**DATA EXCERPTS:**
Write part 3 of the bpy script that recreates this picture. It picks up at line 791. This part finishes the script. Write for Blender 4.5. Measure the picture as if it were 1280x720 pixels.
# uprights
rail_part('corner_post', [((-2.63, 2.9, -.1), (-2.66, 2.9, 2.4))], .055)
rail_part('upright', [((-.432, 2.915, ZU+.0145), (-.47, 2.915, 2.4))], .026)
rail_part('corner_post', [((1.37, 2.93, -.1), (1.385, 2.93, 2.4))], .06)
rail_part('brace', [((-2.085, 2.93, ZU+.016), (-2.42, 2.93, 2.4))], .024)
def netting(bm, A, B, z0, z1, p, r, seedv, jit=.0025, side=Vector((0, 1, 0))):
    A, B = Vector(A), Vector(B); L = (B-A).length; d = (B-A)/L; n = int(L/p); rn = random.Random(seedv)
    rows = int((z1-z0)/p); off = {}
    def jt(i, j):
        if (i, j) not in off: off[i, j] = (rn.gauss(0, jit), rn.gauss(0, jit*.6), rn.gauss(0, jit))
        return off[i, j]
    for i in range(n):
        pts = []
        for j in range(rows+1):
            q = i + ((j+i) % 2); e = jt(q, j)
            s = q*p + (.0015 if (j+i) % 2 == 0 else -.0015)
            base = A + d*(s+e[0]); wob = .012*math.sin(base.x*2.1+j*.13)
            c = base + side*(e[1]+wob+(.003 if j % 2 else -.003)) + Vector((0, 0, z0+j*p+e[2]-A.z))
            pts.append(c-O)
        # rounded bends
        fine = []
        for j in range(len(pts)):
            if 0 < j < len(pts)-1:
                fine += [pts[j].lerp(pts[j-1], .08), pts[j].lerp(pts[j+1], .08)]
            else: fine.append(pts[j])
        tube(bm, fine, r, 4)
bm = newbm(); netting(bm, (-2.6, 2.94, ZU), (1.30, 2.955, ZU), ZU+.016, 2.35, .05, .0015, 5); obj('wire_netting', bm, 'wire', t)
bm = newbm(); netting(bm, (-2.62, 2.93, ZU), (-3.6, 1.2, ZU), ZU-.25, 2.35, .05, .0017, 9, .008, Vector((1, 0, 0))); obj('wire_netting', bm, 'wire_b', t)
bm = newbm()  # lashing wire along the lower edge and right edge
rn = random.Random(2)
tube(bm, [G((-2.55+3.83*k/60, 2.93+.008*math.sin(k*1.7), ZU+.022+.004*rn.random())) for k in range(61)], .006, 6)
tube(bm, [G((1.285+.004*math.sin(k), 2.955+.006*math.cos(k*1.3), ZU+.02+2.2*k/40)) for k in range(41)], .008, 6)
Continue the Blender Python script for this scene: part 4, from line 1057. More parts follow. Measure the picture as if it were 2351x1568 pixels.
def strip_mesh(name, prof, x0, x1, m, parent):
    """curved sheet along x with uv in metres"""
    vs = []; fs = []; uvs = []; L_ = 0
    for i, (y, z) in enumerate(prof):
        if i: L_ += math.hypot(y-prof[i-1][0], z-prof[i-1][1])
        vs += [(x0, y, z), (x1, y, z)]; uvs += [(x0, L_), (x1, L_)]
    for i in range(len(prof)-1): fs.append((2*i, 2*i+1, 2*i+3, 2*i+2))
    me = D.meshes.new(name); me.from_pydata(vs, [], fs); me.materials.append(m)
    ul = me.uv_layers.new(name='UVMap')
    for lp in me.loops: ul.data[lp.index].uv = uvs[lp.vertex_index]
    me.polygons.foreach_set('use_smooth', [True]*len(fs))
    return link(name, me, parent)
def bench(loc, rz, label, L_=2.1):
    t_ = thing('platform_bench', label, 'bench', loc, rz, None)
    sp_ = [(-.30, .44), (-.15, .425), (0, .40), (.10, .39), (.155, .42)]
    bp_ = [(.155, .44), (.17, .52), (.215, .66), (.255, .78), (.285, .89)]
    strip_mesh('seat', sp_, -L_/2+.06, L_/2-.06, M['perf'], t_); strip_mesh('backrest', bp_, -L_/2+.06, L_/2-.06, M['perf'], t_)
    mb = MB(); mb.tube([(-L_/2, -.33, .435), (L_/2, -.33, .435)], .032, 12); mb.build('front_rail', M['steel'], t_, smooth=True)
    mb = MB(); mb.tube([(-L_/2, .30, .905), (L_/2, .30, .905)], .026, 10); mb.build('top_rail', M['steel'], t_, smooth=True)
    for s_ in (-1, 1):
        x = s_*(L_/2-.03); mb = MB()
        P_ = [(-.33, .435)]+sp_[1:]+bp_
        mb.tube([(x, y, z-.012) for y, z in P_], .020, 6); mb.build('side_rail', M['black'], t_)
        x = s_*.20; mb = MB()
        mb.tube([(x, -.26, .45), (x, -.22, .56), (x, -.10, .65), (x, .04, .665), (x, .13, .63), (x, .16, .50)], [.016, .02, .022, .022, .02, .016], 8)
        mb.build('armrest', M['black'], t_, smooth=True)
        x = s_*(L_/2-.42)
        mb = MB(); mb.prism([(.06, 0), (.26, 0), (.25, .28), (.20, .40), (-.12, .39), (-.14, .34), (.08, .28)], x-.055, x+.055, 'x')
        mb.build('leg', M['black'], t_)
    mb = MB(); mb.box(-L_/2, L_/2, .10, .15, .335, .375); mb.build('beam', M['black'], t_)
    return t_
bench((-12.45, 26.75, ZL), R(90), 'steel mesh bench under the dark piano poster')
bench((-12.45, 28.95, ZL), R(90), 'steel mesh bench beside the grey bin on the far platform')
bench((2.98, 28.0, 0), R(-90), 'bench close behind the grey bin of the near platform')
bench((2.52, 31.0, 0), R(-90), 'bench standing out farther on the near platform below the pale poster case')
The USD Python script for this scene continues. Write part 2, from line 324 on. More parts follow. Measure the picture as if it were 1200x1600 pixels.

**WRITTEN TASK:**
Return the entries above exactly, each one complete.

**EXERCISE ANSWER:**
Write part 3 of the bpy script that recreates this picture. It picks up at line 791. This part finishes the script. Write for Blender 4.5. Measure the picture as if it were 1280x720 pixels.
# uprights
rail_part('corner_post', [((-2.63, 2.9, -.1), (-2.66, 2.9, 2.4))], .055)
rail_part('upright', [((-.432, 2.915, ZU+.0145), (-.47, 2.915, 2.4))], .026)
rail_part('corner_post', [((1.37, 2.93, -.1), (1.385, 2.93, 2.4))], .06)
rail_part('brace', [((-2.085, 2.93, ZU+.016), (-2.42, 2.93, 2.4))], .024)
def netting(bm, A, B, z0, z1, p, r, seedv, jit=.0025, side=Vector((0, 1, 0))):
    A, B = Vector(A), Vector(B); L = (B-A).length; d = (B-A)/L; n = int(L/p); rn = random.Random(seedv)
    rows = int((z1-z0)/p); off = {}
    def jt(i, j):
        if (i, j) not in off: off[i, j] = (rn.gauss(0, jit), rn.gauss(0, jit*.6), rn.gauss(0, jit))
        return off[i, j]
    for i in range(n):
        pts = []
        for j in range(rows+1):
            q = i + ((j+i) % 2); e = jt(q, j)
            s = q*p + (.0015 if (j+i) % 2 == 0 else -.0015)
            base = A + d*(s+e[0]); wob = .012*math.sin(base.x*2.1+j*.13)
            c = base + side*(e[1]+wob+(.003 if j % 2 else -.003)) + Vector((0, 0, z0+j*p+e[2]-A.z))
            pts.append(c-O)
        # rounded bends
        fine = []
        for j in range(len(pts)):
            if 0 < j < len(pts)-1:
                fine += [pts[j].lerp(pts[j-1], .08), pts[j].lerp(pts[j+1], .08)]
            else: fine.append(pts[j])
        tube(bm, fine, r, 4)
bm = newbm(); netting(bm, (-2.6, 2.94, ZU), (1.30, 2.955, ZU), ZU+.016, 2.35, .05, .0015, 5); obj('wire_netting', bm, 'wire', t)
bm = newbm(); netting(bm, (-2.62, 2.93, ZU), (-3.6, 1.2, ZU), ZU-.25, 2.35, .05, .0017, 9, .008, Vector((1, 0, 0))); obj('wire_netting', bm, 'wire_b', t)
bm = newbm()  # lashing wire along the lower edge and right edge
rn = random.Random(2)
tube(bm, [G((-2.55+3.83*k/60, 2.93+.008*math.sin(k*1.7), ZU+.022+.004*rn.random())) for k in range(61)], .006, 6)
tube(bm, [G((1.285+.004*math.sin(k), 2.955+.006*math.cos(k*1.3), ZU+.02+2.2*k/40)) for k in range(41)], .008, 6)
Continue the Blender Python script for this scene: part 4, from line 1057. More parts follow. Measure the picture as if it were 2351x1568 pixels.
def strip_mesh(name, prof, x0, x1, m, parent):
    """curved sheet along x with uv in metres"""
    vs = []; fs = []; uvs = []; L_ = 0
    for i, (y, z) in enumerate(prof):
        if i: L_ += math.hypot(y-prof[i-1][0], z-prof[i-1][1])
        vs += [(x0, y, z), (x1, y, z)]; uvs += [(x0, L_), (x1, L_)]
    for i in range(len(prof)-1): fs.append((2*i, 2*i+1, 2*i+3, 2*i+2))
    me = D.meshes.new(name); me.from_pydata(vs, [], fs); me.materials.append(m)
    ul = me.uv_layers.new(name='UVMap')
    for lp in me.loops: ul.data[lp.index].uv = uvs[lp.vertex_index]
    me.polygons.foreach_set('use_smooth', [True]*len(fs))
    return link(name, me, parent)
def bench(loc, rz, label, L_=2.1):
    t_ = thing('platform_bench', label, 'bench', loc, rz, None)
    sp_ = [(-.30, .44), (-.15, .425), (0, .40), (.10, .39), (.155, .42)]
    bp_ = [(.155, .44), (.17, .52), (.215, .66), (.255, .78), (.285, .89)]
    strip_mesh('seat', sp_, -L_/2+.06, L_/2-.06, M['perf'], t_); strip_mesh('backrest', bp_, -L_/2+.06, L_/2-.06, M['perf'], t_)
    mb = MB(); mb.tube([(-L_/2, -.33, .435), (L_/2, -.33, .435)], .032, 12); mb.build('front_rail', M['steel'], t_, smooth=True)
    mb = MB(); mb.tube([(-L_/2, .30, .905), (L_/2, .30, .905)], .026, 10); mb.build('top_rail', M['steel'], t_, smooth=True)
    for s_ in (-1, 1):
        x = s_*(L_/2-.03); mb = MB()
        P_ = [(-.33, .435)]+sp_[1:]+bp_
        mb.tube([(x, y, z-.012) for y, z in P_], .020, 6); mb.build('side_rail', M['black'], t_)
        x = s_*.20; mb = MB()
        mb.tube([(x, -.26, .45), (x, -.22, .56), (x, -.10, .65), (x, .04, .665), (x, .13, .63), (x, .16, .50)], [.016, .02, .022, .022, .02, .016], 8)
        mb.build('armrest', M['black'], t_, smooth=True)
        x = s_*(L_/2-.42)
        mb = MB(); mb.prism([(.06, 0), (.26, 0), (.25, .28), (.20, .40), (-.12, .39), (-.14, .34), (.08, .28)], x-.055, x+.055, 'x')
        mb.build('leg', M['black'], t_)
    mb = MB(); mb.box(-L_/2, L_/2, .10, .15, .335, .375); mb.build('beam', M['black'], t_)
    return t_
bench((-12.45, 26.75, ZL), R(90), 'steel mesh bench under the dark piano poster')
bench((-12.45, 28.95, ZL), R(90), 'steel mesh bench beside the grey bin on the far platform')
bench((2.98, 28.0, 0), R(-90), 'bench close behind the grey bin of the near platform')
bench((2.52, 31.0, 0), R(-90), 'bench standing out farther on the near platform below the pale poster case')
The USD Python script for this scene continues. Write part 2, from line 324 on. More parts follow. Measure the picture as if it were 1200x1600 pixels.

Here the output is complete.